Saturday, November 20, 2010

Peerless Pool



Many things have been 'peerless',
Meaning without a peer;
Meaning the peak of perfection
Or something very near.
Cars, and motor-bikes and boats,
Have claimed this accolade,
The makers hinting they're the best,
The finest ever made.
But the 'peerless' thing I like the best,
And of which I'm very fond,
Is the Peerless Pool that started out
Just as a Perilous Pond!
In the sixteen hundreds
It simply started as a spring
Which flowed into the London streets,
Just meandering.
There it formed a little pond
In which many young men drowned!
So the frightening adjective 'perilous'
Suited it, they found.

In 1743 the pond
Was converted to a pool
Surrounded by trees that were shady,
So in summer it was cool.
It became The Peerless Pool;
The Perilous Pond was gone.
It became a London amenity
Which now we look back upon.
Bathers changed in a vestibule
And descended marble stairs
To cool themselves in the water
And to wash away their cares.
There was a library, a bowling green,
Ice-skating in the cold!
In fact there were Pleasure Gardens,
Quite modern to behold!
There was even a little fish-pond
Stocked with many fish
So all the landed gentry
Could catch all that they might wish!
It cost one shilling a visit
So only the rich could pay,
And all the local riffraff
Had to stay away.
A hundred years later the Peerless Pool
Existed only in name.
Only Peerless Street remains,
And I think that's a shame.

For 'one brief shining moment'
The Peerless Pool existed!
And when it was bricked-over......
No-one even missed it!



(An Acrostic)

Fear that it's too good to last!
Already, though, the die is cast.
Two hearts that seem to beat as one,
Aching until the war is won.
Love is surely not this pain!
And will we pass this way again?
Tenderness but also threat
This will leave me with regret.
Romance should be light and airy
And yet, with you, there's something scary!
Can I walk away from you?
Tell me me what I ought to do!
I am putty in your hands!
Oh this love makes such demands!
Never go!
I need you so!


kaykuala said...

How refreshing!

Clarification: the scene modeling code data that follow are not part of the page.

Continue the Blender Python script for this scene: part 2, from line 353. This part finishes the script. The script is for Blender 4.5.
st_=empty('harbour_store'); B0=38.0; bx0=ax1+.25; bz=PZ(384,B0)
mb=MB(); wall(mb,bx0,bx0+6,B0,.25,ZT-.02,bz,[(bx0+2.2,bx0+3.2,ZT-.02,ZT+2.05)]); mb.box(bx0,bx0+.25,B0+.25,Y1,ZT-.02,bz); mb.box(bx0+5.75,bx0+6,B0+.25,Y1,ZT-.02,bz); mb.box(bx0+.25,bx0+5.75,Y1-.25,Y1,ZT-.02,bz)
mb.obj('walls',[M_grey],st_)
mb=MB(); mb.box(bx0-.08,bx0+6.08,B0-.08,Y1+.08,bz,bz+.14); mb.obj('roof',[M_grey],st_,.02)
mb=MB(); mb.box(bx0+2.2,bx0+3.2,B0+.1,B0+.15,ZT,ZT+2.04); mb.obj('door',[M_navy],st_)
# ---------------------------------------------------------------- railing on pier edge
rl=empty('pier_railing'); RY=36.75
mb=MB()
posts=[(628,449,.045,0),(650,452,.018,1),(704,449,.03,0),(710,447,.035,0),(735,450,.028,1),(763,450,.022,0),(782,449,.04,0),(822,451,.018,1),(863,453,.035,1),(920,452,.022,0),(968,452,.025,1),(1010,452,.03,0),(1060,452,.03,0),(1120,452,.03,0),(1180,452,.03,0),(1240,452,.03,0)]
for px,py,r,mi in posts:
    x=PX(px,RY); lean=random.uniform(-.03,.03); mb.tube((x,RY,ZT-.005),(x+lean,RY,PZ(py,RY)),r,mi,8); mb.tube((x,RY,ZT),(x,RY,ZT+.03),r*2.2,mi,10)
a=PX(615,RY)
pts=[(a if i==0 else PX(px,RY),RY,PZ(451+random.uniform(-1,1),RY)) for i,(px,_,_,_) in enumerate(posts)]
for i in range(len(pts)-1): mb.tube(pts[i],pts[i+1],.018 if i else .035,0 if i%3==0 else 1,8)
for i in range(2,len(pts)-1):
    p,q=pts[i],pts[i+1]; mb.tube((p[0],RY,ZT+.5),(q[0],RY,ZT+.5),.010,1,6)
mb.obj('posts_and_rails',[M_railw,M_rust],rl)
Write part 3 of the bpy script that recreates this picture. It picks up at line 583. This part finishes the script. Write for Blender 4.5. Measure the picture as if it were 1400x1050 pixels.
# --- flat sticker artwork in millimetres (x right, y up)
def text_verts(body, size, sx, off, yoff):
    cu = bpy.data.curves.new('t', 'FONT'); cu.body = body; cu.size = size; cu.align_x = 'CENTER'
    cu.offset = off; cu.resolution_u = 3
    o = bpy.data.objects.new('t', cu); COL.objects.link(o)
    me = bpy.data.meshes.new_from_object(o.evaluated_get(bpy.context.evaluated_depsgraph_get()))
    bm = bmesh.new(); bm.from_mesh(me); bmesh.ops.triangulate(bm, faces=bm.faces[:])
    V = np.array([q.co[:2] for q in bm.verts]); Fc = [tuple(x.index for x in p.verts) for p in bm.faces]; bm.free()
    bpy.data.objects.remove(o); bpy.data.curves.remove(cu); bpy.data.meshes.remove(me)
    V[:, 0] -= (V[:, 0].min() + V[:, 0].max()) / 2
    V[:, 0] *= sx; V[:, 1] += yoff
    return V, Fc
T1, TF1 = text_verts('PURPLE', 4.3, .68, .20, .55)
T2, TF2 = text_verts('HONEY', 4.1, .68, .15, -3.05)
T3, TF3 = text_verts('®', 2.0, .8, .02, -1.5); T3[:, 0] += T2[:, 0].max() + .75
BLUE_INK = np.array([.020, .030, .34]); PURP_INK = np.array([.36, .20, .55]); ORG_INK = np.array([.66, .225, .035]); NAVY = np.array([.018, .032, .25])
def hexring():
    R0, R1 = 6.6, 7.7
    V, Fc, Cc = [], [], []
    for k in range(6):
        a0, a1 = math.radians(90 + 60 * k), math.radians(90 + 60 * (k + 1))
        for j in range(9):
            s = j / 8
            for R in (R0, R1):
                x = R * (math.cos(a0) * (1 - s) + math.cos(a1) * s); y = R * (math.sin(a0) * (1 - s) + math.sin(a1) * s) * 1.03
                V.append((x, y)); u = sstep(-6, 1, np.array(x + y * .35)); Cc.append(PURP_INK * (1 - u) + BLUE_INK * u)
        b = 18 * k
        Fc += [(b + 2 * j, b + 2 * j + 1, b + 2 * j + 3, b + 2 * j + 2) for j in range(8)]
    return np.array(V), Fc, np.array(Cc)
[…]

You brought us back through that episode of history for which many may not know about. Your treatment is fantastic and very aptly applied to the prompt. Good show, Ma'am!

Anonymous said...

This is great, Rinkly: a good poem and a social history lesson. I knew that ancient rivers went underground in London, as they shrank or were built over, but you have put a whole new perspective on this. Peerless poem for the prompt!

Anonymous said...

I don't know where my comment went this morning - into the spam box perhaps! I love the way you have tackled this prompt: poetry, history, social commentary - it's got the lot. Bravo.

Elizabeth said...

I really like your history lessons couched in poetic form. Definitely makes them memorable. I like the idea of a peerless pond that springs from a perolous one. But what would one see when peering into such an entity?


e@thejoyofbeingamonkeywrench said...

loved the history lesson.

Stan Ski said...

Great to be able to learn from a blog post!